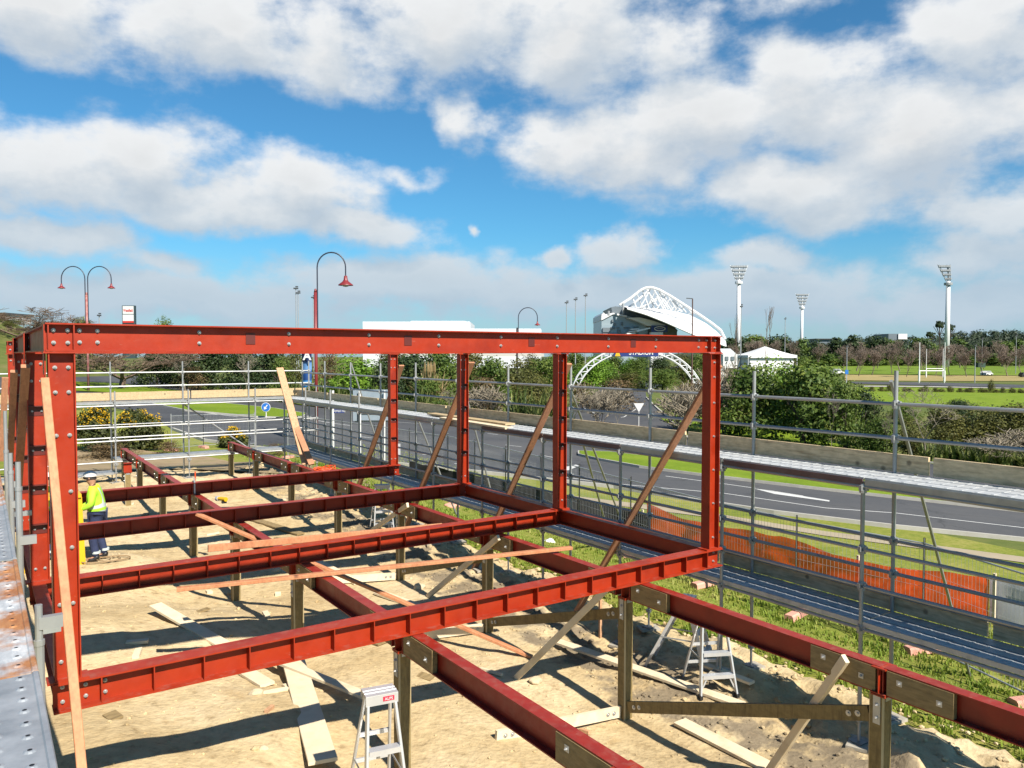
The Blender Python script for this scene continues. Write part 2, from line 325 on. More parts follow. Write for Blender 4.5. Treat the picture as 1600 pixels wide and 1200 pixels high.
# ------------------------------------------------------------------ ground sheet
def axis(lo,a,b,hi,fine,ratio):
    xs=[]; x=a
    while x<=b: xs.append(x); x+=fine
    s=fine; x=xs[-1]
    while x<hi: s*=ratio; x+=s; xs.append(x)
    s=fine; x=a
    while x>lo: s*=ratio; x-=s; xs.insert(0,x)
    return xs
def grassmat(name,cols,scale,bs=40):
    m,nt,b=newmat(name); L=nt.links.new; MATS[name]=m
    tc=N(nt,'ShaderNodeTexCoord'); n1=N(nt,'ShaderNodeTexNoise',Scale=scale,Detail=8,Roughness=0.65); L(tc.outputs['Object'],n1.inputs['Vector'])
    n2=N(nt,'ShaderNodeTexNoise',Scale=scale*18,Detail=6,Roughness=0.7); L(tc.outputs['Object'],n2.inputs['Vector'])
    mx=N(nt,'ShaderNodeMix',data_type='FLOAT'); mx.inputs[0].default_value=0.5; L(n1.outputs['Fac'],mx.inputs[2]); L(n2.outputs['Fac'],mx.inputs[3])
    r=ramp(nt,[(0.36,cols[0]),(0.5,cols[1]),(0.64,cols[2])],mx.outputs[0]); L(r.outputs[0],b.inputs['Base Color'])
    b.inputs['Roughness'].default_value=0.9; b.inputs['Specular IOR Level'].default_value=0.15
    bp=N(nt,'ShaderNodeBump',Strength=0.5,Distance=0.05); L(n2.outputs['Fac'],bp.inputs['Height']); L(bp.outputs[0],b.inputs['Normal'])
    return m
GRASS=grassmat('verge_grass',((0.0880,0.1276,0.0158),(0.1584,0.1760,0.0264),(0.2552,0.2244,0.0660)),0.35)
LAWN=grassmat('lawn_grass',((0.0836,0.1364,0.0070),(0.1232,0.1804,0.0106),(0.1760,0.2200,0.0220)),0.3)
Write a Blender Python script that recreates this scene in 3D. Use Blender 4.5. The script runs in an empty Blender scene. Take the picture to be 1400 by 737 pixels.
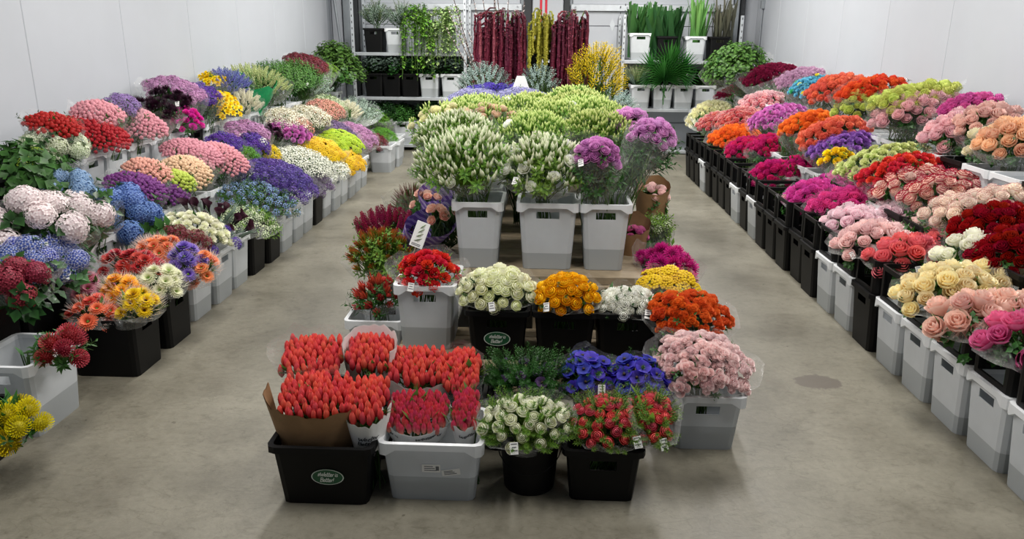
import bpy, math, random
import numpy as np
from mathutils import Vector, Matrix, Quaternion
random.seed(7); rng = np.random.default_rng(7)
SC = bpy.context.scene
C = SC.collection

# ------------------------------------------------------------------ camera, world, lights, exposure
F_PX, EYE = 1050.0, np.array([0.0, 0.0, 1.7])
YAW, PITCH, ROLL = math.radians(2.35), math.radians(16.75), math.radians(0.5)
_f = np.array([-math.sin(YAW)*math.cos(PITCH), math.cos(YAW)*math.cos(PITCH), -math.sin(PITCH)])
_r = np.array([math.cos(YAW), math.sin(YAW), 0.0]); _d = np.cross(_f, _r)
CR, CD = _r*math.cos(ROLL)-_d*math.sin(ROLL), _d*math.cos(ROLL)+_r*math.sin(ROLL)
cam_data = bpy.data.cameras.new('camera'); cam = bpy.data.objects.new('camera', cam_data); C.objects.link(cam)
cam_data.sensor_fit = 'HORIZONTAL'; cam_data.sensor_width = 36.0; cam_data.lens = F_PX/1400*36.0
cam_data.clip_start = 0.05; cam_data.clip_end = 100
M = Matrix.Identity(4)
for i in range(3):
    M[i][0], M[i][1], M[i][2], M[i][3] = CR[i], -CD[i], -_f[i], EYE[i]
cam.matrix_world = M
SC.camera = cam

world = bpy.data.worlds.new('world'); SC.world = world; world.use_nodes = True
world.node_tree.nodes['Background'].inputs[0].default_value = (0.78, 0.85, 1.0, 1)
world.node_tree.nodes['Background'].inputs[1].default_value = 0.22

def area(name, loc, sx, sy, power, col=(1.0, 0.97, 0.93), rot=(0, 0, 0)):
    l = bpy.data.lights.new(name, 'AREA'); l.shape = 'RECTANGLE'; l.size = sx; l.size_y = sy
    l.energy = power; l.color = col
    o = bpy.data.objects.new(name, l); C.objects.link(o); o.location = loc; o.rotation_euler = rot
    return o
for ly, pw in ((2.6, 76), (5.6, 98), (8.6, 106), (10.6, 98)):      # the cold room's tube lamps, under the ceiling and above the frame
    for lx in (-1.5, 1.5):
        area('tube_lamp', (lx, ly, 3.42), 0.25, 1.5, pw)

SC.view_settings.view_transform = 'Standard'; SC.view_settings.look = 'None'
SC.view_settings.gamma = 1.0; SC.view_settings.use_curve_mapping = False
SC.view_settings.exposure = -0.12
SC.cycles.transparent_max_bounces = 24

def at(u, v, x=None, y=None, z=None):
    """the point of the room that the photograph's pixel (u, v) shows, on a plane of known x, y or z"""
    w = _f*F_PX + CR*(u-700.0) + CD*(v-368.5)
    k, val = (0, x) if x is not None else (1, y) if y is not None else (2, z)
    return EYE + w*((val-EYE[k])/w[k])

# ------------------------------------------------------------------ mesh helpers
class MB:
    """collects vertices and faces (material index and a 0..1 base-to-tip value per vertex) for one mesh"""
    def __init__(s): s.v = []; s.f = []; s.m = []; s.t = []
    def add(s, vs, fs, m=0, t=0.5):
        n = len(s.v); s.v.extend([tuple(p) for p in vs])
        s.t.extend(list(t) if hasattr(t, '__len__') else [t]*len(vs))
        for f in fs: s.f.append(tuple(n+i for i in f)); s.m.append(m)
    def grid(s, rows, m=0, t=None, wrap=False):
        """rows: list of equally long lists of points"""
        nr, nc = len(rows), len(rows[0]); vs = [p for r in rows for p in r]
        fs = [(i*nc+j, i*nc+(j+1) % nc, (i+1)*nc+(j+1) % nc, (i+1)*nc+j) for i in range(nr-1) for j in range(nc if wrap else nc-1)]
        if t is None: t = [i/(nr-1) for i in range(nr) for _ in range(nc)]
        s.add(vs, fs, m, t)
    def box(s, lo, hi, m=0, t=0.5):
        x0, y0, z0 = lo; x1, y1, z1 = hi
        s.add([(x0,y0,z0),(x1,y0,z0),(x1,y1,z0),(x0,y1,z0),(x0,y0,z1),(x1,y0,z1),(x1,y1,z1),(x0,y1,z1)],
              [(0,3,2,1),(4,5,6,7),(0,1,5,4),(1,2,6,5),(2,3,7,6),(3,0,4,7)], m, t)
    def bbox(s, lo, hi, b, m=0):
        """a box with chamfered vertical and top edges"""
        x0, y0, z0 = lo; x1, y1, z1 = hi
        def ring(i, z): return [(x0+i+b,y0+i,z),(x1-i-b,y0+i,z),(x1-i,y0+i+b,z),(x1-i,y1-i-b,z),(x1-i-b,y1-i,z),(x0+i+b,y1-i,z),(x0+i,y1-i-b,z),(x0+i,y0+i+b,z)]
        R = [ring(0,z0), ring(0,z1-b), ring(b,z1)]
        s.grid(R, m, wrap=True); n = len(s.v)-24
        s.f.append(tuple(n+i for i in range(7,-1,-1))); s.m.append(m); s.f.append(tuple(n+16+i for i in range(8))); s.m.append(m)
    def tube(s, pts, rad, n=4, m=0, t=None):
        pts = [Vector(p) for p in pts]; R = []
        for i, p in enumerate(pts):
            d = (pts[min(i+1, len(pts)-1)]-pts[max(i-1, 0)]).normalized()
            a = d.cross(Vector((0, 1, 0)) if abs(d.y) < .9 else Vector((1, 0, 0))).normalized(); b = d.cross(a)
            r = rad[i] if hasattr(rad, '__len__') else rad
            R.append([p+(a*math.cos(q)+b*math.sin(q))*r for q in (2*math.pi*k/n for k in range(n))])
        s.grid(R, m, t if t is None else [t]*(len(pts)*n), wrap=True)
    def arr(s):
        """as arrays, for joining many copies"""
        return (np.array(s.v, float), np.array([i for f in s.f for i in f], int), np.array([len(f) for f in s.f], int), np.array(s.m, int), np.array(s.t, float))
    def mesh(s, name, mats, smooth=True): return mesh_from(name, *s.arr(), mats, smooth)

def mesh_from(name, v, loops, sizes, mi, t, mats, smooth=True):
    me = bpy.data.meshes.new(name)
    me.vertices.add(len(v)); me.vertices.foreach_set('co', np.ascontiguousarray(v, dtype=np.float32).ravel())
    me.loops.add(len(loops)); me.loops.foreach_set('vertex_index', loops.astype(np.int32))
    me.polygons.add(len(sizes))
    me.polygons.foreach_set('loop_start', np.concatenate([[0], np.cumsum(sizes)[:-1]]).astype(np.int32))
    for m in mats: me.materials.append(m)
    me.polygons.foreach_set('material_index', np.minimum(mi, max(len(mats)-1, 0)).astype(np.int32))
    me.polygons.foreach_set('use_smooth', np.full(len(sizes), smooth))
    a = me.attributes.new('t', 'FLOAT', 'POINT'); a.data.foreach_set('value', t.astype(np.float32))
    me.update(calc_edges=True)
    return me

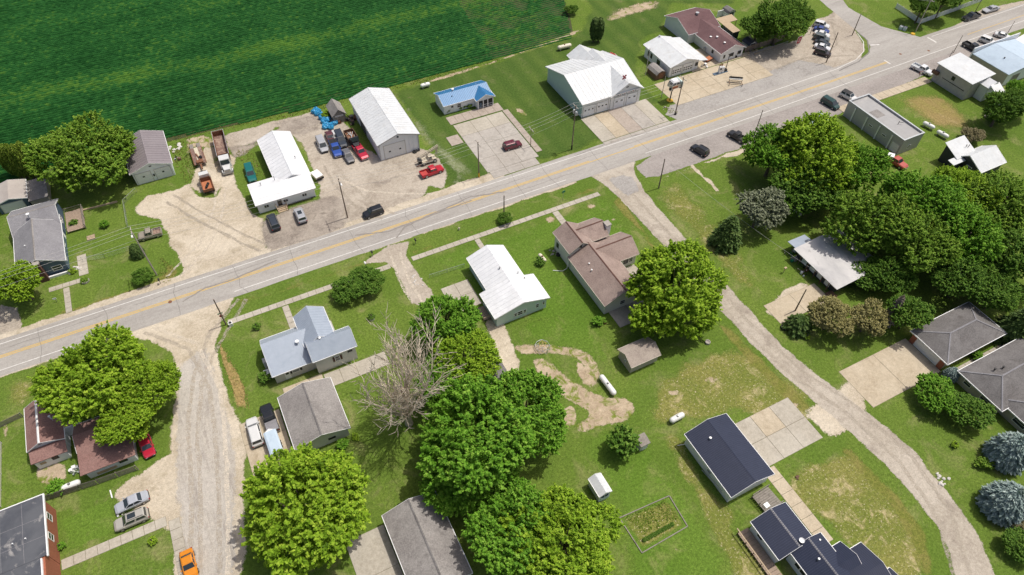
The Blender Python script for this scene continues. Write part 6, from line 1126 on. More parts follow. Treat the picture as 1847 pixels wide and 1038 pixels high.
# --- shrubs
def shrub(label, pos, R, leafm='leaf_deep', mi=0, flat=.75, name='shrub', cat='shrub', group=None): return tree(label,pos,R,R*.62*flat/.75,4 if R > 1.7 else mi,leafm,flat=flat,name=name,small=R <= 1.7,cat=cat,group=group,trunk=.05)
for lb,p,R,lm,mi in (('round lilac bush nearest the gravel drive', (15.31, 86.47), 3.23,'leaf_deep',0),('round lilac bush farther from the gravel drive', (11.03, 86.62), 3.20,'leaf_deep',1),('upper lilac bush beside the sidewalk', (14.46, 88.92), 2.52,'leaf_deep',2),
 ('dark round bush beside the base of the leaning pole', (-22.55, 107.57), 2.10,'leaf_deep',0),('small dark bush on the lawn of the blue-grey house', (-6.18, 86.80), 0.90,'leaf_deep',1),('little bush planted beside a white pot', (13.02, 79.79), 0.81,'leaf_deep',2),('bush around the pole on the road verge', (46.13, 91.47), 1.72,'leaf_deep',0),
 ('sprawling yellow-green bush in the bed by the hip-roofed house', (91.11, 21.30), 3.89,'leaf_maple',1),('large dark bush in the bed by the hip-roofed house', (93.22, 16.38), 3.81,'leaf_deep',2),('bush at the field corner', (101.27, 159.16), 2.22,'leaf_deep',0),('small hosta clump on the lawn below the bed', (89.01, 9.26), 1.39,'leaf_olive',1),
 ('weedy bush behind the white tank at lower left', (-40.31, 69.72), 1.50,'leaf_maple',2),('bush beside the weathered grey shed', (23.61, 142.30), 1.19,'leaf_bright',0),('bushes under the west eave of the blue-grey house', (-7.47, 75.25), 1.41,'leaf_deep',1),('low bush at the brick hall corner', (-40.55, 60.08), 0.71,'leaf_maple',2),('small ornamental bush in the corner gravel bed', (-28.77, 55.03), 0.72,'leaf_bright',0),
 ('bush at brown house patio corner', (49.42, 60.34), 1.21,'leaf_maple',1),('shrub row end beside garage at bottom of grey garage', (0.41, 57.45), 1.05,'leaf_maple',0),('dark shrub under the wall of silver roof house', (99.78, 45.20), 3.81,'leaf_deep',2),('bush at bottom right corner of photo', (82.05, -1.89), 2.71,'leaf_deep',0),('dry brown bush under the lower blue spruce', (85.91, 0.62), 1.97,'needle_brown',1),('leafless brown bush at edge of the brown lot', (156.05, 67.23), 2.86,'needle_brown',2),
 ('small fruit bush in the blue house garden', (-27.60, 126.33), 1.02,'leaf_maple',0),('foundation bush at the blue house door', (-33.06, 129.57), 1.02,'leaf_deep',1),('tank-side clump of leaves by the cream tank', (47.18, 78.02), 1.20,'leaf_deep',2),('bush by the park bench at right of brown lot', (167.46, 69.86), 1.87,'leaf_deep',1),('shrub on left of hip garage walk', (105.45, 24.24), 1.17,'leaf_maple',2)):
    shrub(lb,p,R,lm,mi)
for k,(u,lb) in enumerate((((56.11, 131.13),'left box hedge at the blue-roofed office'),((54.95, 131.19),'middle box hedge at the blue-roofed office'),((53.68, 131.31),'box hedge left of the office door'),((50.68, 131.51),'box hedge at the office west corner'),((62.53, 131.35),'box hedge at the office east corner'))): shrub(lb,u,.9,'leaf_olive',k%3,group='office hedges')
for u,lb in (((87.86, 13.63),'yellow flower clump in the lawn bed'),((81.51, 40.72),'yellow flower clump beside the juniper bush'),((-34.52, 115.76),'yellow flowers at the blue house corner'),((2.59, 57.83),'yellow shrub at the corner of the grey garage')): shrub(lb,u,.75,'leaf_bright',1,name='flower_clump',cat='flowers')
# --- the dead tree
def dead():
    r = random.Random(5); mb = MB()
    def br(p, d, L, rad, dep):
        n = 3; q = p
        for i in range(n):
            d = (d+Vector((r.uniform(-.16,.16),r.uniform(-.16,.16),r.uniform(-.02,.14)))).normalized(); e = q+d*(L/n); r1 = rad*(1-.2*(i+1)); mb.tube(q,e,rad*(1-.2*i),r1,6 if dep < 3 else 3,False)
            if dep < 4:
                for k in range(r.choice((1,2,2)) if dep > 1 else 2):
                    s = d.orthogonal().normalized(); s.rotate(Matrix.Rotation(r.uniform(0,6.28),3,d)); br(e,(d+s*r.uniform(.45,.9)+Vector((0,0,.2))).normalized(), L*r.uniform(.42,.66), max(.055,r1*r.uniform(.5,.7)), dep+1)
            q = e
    for i in range(9):
        a = i*.7+r.uniform(-.2,.2); k = r.uniform(.12,.62); br(Vector((0,0,1.6+r.uniform(-.4,1.2))), Vector((cos(a)*k,sin(a)*k,1.0)).normalized(), r.uniform(7.5,10.5), r.uniform(.22,.32), 1)
    return mb
dt = thing('dead_tree','bare leafless pale grey tree beside the blue-grey house','tree',(*(11.19, 56.51),0))
db = dead(); me = bpy.data.meshes.new('branches'); me.from_pydata(db.v,[],db.f); me.update(); link('branches', me, 'bark_dead', dt).scale = (1.0,1.0,1.05)
MB().tube((0,0,-.1),(0,0,2.8),.7,.45,10).obj('trunk','bark_dead',dt)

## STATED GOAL
Looking above, find the stretch of lines that opens with the one holding "Write a Blender" and closes with the one holding "C = SC.collection". Copy it exactly, pictures excluded.

## RESULT
Write a Blender Python script that recreates this scene in 3D. Use Blender 4.5. The script runs in an empty Blender scene. Take the picture to be 1400 by 737 pixels.
import bpy, math, random
import numpy as np
from mathutils import Vector, Matrix, Quaternion
random.seed(7); rng = np.random.default_rng(7)
SC = bpy.context.scene
C = SC.collection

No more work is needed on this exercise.